I have some ideas what some of the issues might be but they are true of so many of our community that I assume they either don't need repeating or I can repeat them in person when I see you next

Date: 2008-03-20 10:22 am (UTC)
From: [identity profile] abigailb.livejournal.com
I would be interested to hear your thoughts.

Date: 2008-03-20 08:57 am (UTC)
From: [identity profile] x-mass.livejournal.com
I used to flirt all the time and enjoyed other people flirting with me, as long as it wasn't serious. If it it became serious I would fall apart. So being able to flirt is clearly about self confidence. However being flirt blind is all about perceiving yourself as attractive, as someone worthy of attention. I miss women flirting with me because I right now don't see myself as attractive, lovable - yes, attractive yes-ish. The other thing that definitely makes you more flirt blind is depression. firstly as you feel less bouncy and interesting to others, secondly you don't notice others flirting with you.

hope this helps

Date: 2008-03-26 12:04 am (UTC)
From: [identity profile] the4thcircle.livejournal.com
I wanted to leave this comment until the thread was a bit old and forgotten about.

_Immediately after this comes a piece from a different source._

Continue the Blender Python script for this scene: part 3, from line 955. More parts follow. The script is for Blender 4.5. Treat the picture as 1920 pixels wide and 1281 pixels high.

hopefully you'll still see it though, email notification and all.


See, if I'm being totally truthful, the main reason I personally never tried to advance our friendship in that direction was because I thought you were way out of my league. Still are really.

But I thought it might cheer you up to know.

Date: 2008-03-26 12:32 am (UTC)
From: [identity profile] abigailb.livejournal.com
That is a very curious thing to hear someone say. What do you mean by that, if I might ask?